- [Task to complete]: Return all lines from the listing below in which the string "wide" occurs.

- [Source material]:
· · ·
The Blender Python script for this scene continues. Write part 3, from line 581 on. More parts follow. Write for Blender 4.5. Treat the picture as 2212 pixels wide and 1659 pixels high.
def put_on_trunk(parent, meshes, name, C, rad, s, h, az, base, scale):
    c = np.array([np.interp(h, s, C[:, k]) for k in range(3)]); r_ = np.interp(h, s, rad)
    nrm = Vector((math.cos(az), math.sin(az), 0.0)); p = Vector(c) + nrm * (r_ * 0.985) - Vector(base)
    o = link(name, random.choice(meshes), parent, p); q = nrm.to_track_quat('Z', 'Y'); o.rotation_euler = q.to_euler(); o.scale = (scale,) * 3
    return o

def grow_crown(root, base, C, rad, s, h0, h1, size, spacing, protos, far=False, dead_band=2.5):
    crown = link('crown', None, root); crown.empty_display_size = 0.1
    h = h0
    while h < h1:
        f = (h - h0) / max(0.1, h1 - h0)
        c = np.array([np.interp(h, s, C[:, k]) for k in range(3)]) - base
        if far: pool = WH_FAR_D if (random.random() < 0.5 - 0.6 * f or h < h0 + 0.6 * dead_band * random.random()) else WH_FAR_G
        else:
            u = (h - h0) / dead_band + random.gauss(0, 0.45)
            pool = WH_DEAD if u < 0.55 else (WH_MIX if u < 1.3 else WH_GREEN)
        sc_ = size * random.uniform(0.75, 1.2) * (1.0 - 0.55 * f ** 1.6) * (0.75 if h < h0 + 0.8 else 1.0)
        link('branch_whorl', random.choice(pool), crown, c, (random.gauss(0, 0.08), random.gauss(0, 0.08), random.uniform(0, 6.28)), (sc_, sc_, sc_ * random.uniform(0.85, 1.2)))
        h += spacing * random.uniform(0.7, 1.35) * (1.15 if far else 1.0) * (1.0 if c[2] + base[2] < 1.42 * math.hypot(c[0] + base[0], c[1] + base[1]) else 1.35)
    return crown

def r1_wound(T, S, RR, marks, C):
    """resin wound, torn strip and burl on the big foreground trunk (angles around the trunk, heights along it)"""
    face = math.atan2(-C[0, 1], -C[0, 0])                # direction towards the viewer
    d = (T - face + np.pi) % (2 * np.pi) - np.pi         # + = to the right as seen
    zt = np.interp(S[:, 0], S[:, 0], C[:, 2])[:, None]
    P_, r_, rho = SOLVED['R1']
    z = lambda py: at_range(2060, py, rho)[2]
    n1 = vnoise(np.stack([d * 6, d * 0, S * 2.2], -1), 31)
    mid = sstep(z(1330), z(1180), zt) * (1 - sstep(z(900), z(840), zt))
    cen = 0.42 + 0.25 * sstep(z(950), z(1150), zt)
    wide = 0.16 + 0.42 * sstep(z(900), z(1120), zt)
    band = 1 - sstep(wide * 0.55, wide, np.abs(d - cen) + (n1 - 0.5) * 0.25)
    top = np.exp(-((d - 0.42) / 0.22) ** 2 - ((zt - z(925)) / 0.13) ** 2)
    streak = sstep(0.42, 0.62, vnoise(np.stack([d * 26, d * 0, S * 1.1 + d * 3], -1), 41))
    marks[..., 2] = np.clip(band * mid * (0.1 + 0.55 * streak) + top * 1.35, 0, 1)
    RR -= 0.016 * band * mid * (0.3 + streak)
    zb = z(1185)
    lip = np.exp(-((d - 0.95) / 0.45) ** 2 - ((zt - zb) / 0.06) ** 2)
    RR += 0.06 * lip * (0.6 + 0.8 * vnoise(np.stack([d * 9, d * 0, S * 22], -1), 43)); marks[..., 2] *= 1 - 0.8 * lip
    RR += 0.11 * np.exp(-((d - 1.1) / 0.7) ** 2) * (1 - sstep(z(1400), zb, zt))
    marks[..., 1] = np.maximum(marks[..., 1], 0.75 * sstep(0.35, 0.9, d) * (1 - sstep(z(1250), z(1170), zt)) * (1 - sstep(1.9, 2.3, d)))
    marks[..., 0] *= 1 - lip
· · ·
- [Response to this exercise]:
The Blender Python script for this scene continues. Write part 3, from line 581 on. More parts follow. Write for Blender 4.5. Treat the picture as 2212 pixels wide and 1659 pixels high.
    wide = 0.16 + 0.42 * sstep(z(900), z(1120), zt)
    band = 1 - sstep(wide * 0.55, wide, np.abs(d - cen) + (n1 - 0.5) * 0.25)